Essen. Wegen schweren Raubes stand ein 22-jähriger Essener vor dem Landgericht - und das nur wegen einss Fotos in der Polizeikartei. Denn auch wenn der Mann vorbestraft ist, gehört ein Raub nicht dazu. Richterin Jutta Wendrich-Rosch bezeichnete die Polizei-Ermittlungen als “nicht ideal“.
Ein Foto, mehr braucht es nicht, um wegen schweren Raubes vor einem Landgericht auf der Anklagebank zu sitzen. Weil es aber wirklich keinen einzigen Beweis für den Kiosk-Überfall gab, sprach die VI. Essener Strafkammer den 22-Jährigen aus Essen-Gerschede frei.

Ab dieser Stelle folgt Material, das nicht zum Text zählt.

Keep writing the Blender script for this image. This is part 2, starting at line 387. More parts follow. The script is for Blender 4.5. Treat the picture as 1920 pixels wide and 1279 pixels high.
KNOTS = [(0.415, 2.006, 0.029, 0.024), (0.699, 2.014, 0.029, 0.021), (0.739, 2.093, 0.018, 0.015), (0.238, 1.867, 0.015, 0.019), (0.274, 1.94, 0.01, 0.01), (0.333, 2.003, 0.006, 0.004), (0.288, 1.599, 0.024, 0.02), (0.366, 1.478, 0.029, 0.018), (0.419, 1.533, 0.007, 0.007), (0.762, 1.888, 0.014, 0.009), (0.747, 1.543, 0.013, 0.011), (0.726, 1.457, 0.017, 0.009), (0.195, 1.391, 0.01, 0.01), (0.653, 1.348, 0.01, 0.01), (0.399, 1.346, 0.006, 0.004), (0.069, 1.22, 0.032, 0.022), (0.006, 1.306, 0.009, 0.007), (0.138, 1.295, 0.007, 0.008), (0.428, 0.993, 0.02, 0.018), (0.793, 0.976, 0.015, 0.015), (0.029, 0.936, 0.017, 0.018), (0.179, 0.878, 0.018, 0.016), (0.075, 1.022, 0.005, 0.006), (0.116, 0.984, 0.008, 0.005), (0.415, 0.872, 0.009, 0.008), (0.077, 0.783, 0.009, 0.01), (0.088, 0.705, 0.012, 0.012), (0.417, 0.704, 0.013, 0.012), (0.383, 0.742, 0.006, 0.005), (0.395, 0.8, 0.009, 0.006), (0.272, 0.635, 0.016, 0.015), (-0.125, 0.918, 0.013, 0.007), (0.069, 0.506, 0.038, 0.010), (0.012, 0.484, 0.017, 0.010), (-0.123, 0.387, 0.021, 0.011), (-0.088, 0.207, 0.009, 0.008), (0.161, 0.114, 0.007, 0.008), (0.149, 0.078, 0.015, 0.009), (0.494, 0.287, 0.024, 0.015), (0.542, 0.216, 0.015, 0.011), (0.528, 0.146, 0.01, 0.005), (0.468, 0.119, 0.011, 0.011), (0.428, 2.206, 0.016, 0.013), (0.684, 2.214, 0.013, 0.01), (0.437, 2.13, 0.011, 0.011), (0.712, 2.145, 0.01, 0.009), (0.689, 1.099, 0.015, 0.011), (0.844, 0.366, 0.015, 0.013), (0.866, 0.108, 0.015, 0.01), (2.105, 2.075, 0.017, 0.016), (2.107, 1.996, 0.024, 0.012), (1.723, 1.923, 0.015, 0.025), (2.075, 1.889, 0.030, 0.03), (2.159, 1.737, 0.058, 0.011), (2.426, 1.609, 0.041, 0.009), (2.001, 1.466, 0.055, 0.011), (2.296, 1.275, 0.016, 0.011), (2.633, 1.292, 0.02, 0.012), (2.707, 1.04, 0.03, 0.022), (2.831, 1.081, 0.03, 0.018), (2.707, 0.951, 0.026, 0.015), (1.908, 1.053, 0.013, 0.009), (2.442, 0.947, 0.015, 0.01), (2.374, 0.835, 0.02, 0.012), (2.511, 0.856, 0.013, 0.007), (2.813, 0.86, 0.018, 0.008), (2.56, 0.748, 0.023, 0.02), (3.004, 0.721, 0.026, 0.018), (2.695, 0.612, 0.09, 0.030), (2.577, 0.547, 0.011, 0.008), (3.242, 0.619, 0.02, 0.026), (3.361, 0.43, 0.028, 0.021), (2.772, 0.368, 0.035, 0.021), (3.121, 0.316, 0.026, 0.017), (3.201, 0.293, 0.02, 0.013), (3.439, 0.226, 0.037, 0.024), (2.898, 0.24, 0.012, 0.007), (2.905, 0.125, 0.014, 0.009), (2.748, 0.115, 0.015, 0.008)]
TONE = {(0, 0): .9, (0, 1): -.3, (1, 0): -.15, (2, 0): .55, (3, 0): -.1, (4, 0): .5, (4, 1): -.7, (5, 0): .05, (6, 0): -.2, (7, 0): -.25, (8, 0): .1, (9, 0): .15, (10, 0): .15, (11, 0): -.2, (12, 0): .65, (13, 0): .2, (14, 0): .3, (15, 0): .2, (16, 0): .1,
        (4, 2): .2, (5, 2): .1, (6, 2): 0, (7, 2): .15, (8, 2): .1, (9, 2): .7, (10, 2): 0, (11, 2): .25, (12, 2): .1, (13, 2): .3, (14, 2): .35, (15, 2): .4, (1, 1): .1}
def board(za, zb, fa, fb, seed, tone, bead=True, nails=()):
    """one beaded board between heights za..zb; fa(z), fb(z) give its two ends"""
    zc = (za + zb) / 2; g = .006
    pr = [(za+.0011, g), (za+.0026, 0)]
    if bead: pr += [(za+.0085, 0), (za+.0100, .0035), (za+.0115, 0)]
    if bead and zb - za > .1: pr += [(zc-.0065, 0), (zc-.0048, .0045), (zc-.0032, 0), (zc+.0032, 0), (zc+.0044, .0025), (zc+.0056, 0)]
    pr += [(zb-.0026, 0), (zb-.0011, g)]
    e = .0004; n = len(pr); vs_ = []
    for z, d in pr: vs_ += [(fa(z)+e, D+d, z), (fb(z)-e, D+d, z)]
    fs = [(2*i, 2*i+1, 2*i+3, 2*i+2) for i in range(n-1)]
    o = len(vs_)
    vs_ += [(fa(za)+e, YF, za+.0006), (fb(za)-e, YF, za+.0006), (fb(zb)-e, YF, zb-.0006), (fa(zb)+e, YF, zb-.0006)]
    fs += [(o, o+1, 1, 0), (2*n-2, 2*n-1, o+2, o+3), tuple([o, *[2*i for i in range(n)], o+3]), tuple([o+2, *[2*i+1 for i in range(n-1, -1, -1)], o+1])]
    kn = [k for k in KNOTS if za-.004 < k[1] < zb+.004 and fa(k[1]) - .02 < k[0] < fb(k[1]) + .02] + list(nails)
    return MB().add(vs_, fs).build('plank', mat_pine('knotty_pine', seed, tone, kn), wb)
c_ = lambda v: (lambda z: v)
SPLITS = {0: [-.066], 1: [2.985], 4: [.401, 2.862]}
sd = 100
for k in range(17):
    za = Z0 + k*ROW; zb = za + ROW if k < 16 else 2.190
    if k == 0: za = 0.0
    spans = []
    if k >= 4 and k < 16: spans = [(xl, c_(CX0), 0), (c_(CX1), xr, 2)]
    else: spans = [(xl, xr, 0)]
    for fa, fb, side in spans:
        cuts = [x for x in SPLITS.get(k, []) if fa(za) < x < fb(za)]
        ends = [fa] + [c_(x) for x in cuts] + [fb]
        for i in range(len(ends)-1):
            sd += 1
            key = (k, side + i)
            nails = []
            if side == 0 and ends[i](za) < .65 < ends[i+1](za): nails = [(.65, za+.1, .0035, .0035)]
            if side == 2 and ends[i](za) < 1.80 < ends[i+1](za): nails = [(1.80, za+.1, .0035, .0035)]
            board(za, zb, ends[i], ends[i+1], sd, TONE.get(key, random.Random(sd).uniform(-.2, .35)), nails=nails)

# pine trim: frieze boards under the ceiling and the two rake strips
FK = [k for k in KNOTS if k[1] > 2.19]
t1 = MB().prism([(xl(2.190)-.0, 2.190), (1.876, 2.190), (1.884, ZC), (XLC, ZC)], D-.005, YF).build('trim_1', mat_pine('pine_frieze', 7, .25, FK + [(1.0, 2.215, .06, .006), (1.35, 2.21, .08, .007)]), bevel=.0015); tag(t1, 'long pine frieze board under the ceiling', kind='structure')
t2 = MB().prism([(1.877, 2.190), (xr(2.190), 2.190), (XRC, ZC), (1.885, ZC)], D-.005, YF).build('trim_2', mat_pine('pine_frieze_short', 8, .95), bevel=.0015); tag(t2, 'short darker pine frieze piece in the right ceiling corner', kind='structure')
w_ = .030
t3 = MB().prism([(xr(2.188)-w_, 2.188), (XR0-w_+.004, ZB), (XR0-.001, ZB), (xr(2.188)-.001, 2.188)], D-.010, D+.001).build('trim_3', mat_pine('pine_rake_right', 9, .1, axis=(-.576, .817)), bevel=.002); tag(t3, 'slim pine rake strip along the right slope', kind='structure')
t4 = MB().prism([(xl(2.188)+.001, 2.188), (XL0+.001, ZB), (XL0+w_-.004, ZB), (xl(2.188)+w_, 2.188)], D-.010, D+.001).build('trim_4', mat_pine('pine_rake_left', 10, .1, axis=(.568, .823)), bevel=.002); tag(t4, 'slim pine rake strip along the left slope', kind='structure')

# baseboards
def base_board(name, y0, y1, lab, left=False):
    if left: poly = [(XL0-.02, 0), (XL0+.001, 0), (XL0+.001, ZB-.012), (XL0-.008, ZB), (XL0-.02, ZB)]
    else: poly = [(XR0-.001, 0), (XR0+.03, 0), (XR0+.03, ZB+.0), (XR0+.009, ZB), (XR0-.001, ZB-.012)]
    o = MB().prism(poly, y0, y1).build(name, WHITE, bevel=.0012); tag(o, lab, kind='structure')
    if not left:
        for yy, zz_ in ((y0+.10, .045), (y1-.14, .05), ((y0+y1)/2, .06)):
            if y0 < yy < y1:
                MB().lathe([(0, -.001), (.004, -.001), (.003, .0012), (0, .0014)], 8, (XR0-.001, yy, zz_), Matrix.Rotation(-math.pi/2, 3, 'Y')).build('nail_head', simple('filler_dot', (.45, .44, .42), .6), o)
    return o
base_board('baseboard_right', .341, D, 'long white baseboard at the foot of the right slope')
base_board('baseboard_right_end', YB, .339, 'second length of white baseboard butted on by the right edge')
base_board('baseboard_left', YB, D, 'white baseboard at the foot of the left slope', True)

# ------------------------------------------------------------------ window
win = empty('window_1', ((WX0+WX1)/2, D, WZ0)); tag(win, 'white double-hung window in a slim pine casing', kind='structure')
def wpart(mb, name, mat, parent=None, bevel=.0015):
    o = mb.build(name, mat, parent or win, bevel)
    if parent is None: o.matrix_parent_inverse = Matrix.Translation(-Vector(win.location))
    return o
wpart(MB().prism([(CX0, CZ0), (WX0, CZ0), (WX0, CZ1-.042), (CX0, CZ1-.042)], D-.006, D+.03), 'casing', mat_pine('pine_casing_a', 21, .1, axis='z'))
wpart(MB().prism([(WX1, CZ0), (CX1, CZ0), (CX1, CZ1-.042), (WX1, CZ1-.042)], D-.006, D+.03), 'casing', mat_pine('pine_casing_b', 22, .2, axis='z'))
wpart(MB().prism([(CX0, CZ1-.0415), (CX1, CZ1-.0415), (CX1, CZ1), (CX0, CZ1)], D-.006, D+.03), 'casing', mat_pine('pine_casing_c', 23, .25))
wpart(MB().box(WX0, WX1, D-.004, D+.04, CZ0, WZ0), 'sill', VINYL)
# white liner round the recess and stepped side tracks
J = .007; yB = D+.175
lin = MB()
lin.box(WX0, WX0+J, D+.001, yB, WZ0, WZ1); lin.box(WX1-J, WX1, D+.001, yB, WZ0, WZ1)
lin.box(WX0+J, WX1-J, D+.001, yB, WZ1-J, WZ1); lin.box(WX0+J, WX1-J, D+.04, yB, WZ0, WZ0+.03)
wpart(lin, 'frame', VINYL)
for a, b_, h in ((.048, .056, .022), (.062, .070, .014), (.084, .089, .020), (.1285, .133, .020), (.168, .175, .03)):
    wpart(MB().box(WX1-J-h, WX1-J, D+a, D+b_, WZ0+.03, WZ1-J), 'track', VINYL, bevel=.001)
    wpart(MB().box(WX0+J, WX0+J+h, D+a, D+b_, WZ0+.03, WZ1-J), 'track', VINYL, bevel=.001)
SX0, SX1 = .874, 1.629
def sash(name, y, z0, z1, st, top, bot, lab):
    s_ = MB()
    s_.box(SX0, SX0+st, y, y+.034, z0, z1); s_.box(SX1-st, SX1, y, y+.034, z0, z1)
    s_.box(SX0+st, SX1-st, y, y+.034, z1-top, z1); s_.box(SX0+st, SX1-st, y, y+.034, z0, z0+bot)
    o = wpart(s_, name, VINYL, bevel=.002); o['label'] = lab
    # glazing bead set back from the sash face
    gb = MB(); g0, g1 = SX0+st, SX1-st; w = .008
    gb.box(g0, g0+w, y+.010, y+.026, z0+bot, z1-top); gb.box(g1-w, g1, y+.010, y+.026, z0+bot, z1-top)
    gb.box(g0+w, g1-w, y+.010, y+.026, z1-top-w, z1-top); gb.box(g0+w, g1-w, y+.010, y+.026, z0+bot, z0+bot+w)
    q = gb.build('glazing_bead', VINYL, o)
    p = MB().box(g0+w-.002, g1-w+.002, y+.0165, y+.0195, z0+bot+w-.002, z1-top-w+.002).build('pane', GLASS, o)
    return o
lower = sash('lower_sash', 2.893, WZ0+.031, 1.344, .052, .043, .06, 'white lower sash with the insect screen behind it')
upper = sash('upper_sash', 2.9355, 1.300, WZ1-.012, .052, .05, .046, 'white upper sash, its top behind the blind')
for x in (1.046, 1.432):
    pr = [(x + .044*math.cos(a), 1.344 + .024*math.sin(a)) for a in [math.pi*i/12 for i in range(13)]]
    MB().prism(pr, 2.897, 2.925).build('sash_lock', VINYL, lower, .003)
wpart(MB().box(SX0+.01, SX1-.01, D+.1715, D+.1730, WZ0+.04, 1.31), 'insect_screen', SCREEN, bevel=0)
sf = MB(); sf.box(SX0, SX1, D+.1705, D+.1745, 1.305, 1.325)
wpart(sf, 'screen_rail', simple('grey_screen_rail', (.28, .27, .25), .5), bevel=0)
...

Vorstrafen hat der junge Mann, aber ein Raub gehört nicht dazu. Wegen der Vorstrafen lag aber sein Foto in der Polizeikartei, die dem überfallenen Kiosk-Paar aus Dellwig nach der Tat gezeigt wurde. Dort hatten die beiden Pächter den Angeklagten wiedererkannt. Es war ein professioneller Überfall, dessen Opfer sie am 25. November 2012 wurden. Zwei Männer, maskiert mit Palästinensertüchern, betraten den Kiosk um 22.10 Uhr. Beide trugen Handschuhe, einer von ihnen eine schwarze Pistole mit rotem Strich.
1000 Euro aus der Spardose
„Er richtete die Pistole auf mich“, schildert die 27-Jährige. „Geld aus der Kasse“, habe er gefordert und sich selbst bedient. Danach drängten die Täter das Pärchen in einen Nebenraum, leerten 1000 Euro aus einer Spardose.
Zum Schluss zog einer der Räuber das Tuch herunter. Nur am Gesicht hatten die Kiosk-Pächter den Täter später wiedererkannt. Dass sie ihn zudem als recht groß beschrieben, hätte die Ermittler stutzig machen müssen. Im Gerichtssaal identifizierten die Opfer ihn nicht. Beim Größenvergleich waren sie sich sogar sicher, dass der Angeklagte nicht der Täter war.
Staatsanwältin Melanie Droste beantragte Freispruch, weil es eben keine anderen Beweismittel gegen den Angeklagten gab. Verteidiger Victor Berger schloss sich an.
Drei Minuten für das Urteil
Die VI. Strafkammer brauchte nur drei Minuten, um den Freispruch zu beschließen. Richterin Jutta Wendrich-Rosch wollte zwar „keine Polizeischelte betreiben“, nannte die Ermittlungen aber „nicht ideal“. So sei das Foto des heute 22-Jährigen vier Jahre alt, er trage darauf auch eine Mütze, die die Ohren bedeckt: „Er ist deutlich älter, und das Hervorstechende an ihm sind die Ohren.“
Die Zeugen treffe keine Schuld, weil sie immer von einem größeren Täter gesprochen hätten. „Freispruch erster Klasse“, betonte die Richterin und ließ bei der leichten Polizeischelte unerwähnt, dass die Staatsanwaltschaft eine Anklage geschrieben und das Gericht diese zugelassen hatte. Immerhin saß der Angeklagte, der die Tat immer bestritten hatte, wegen dieser Sache nicht in U-Haft.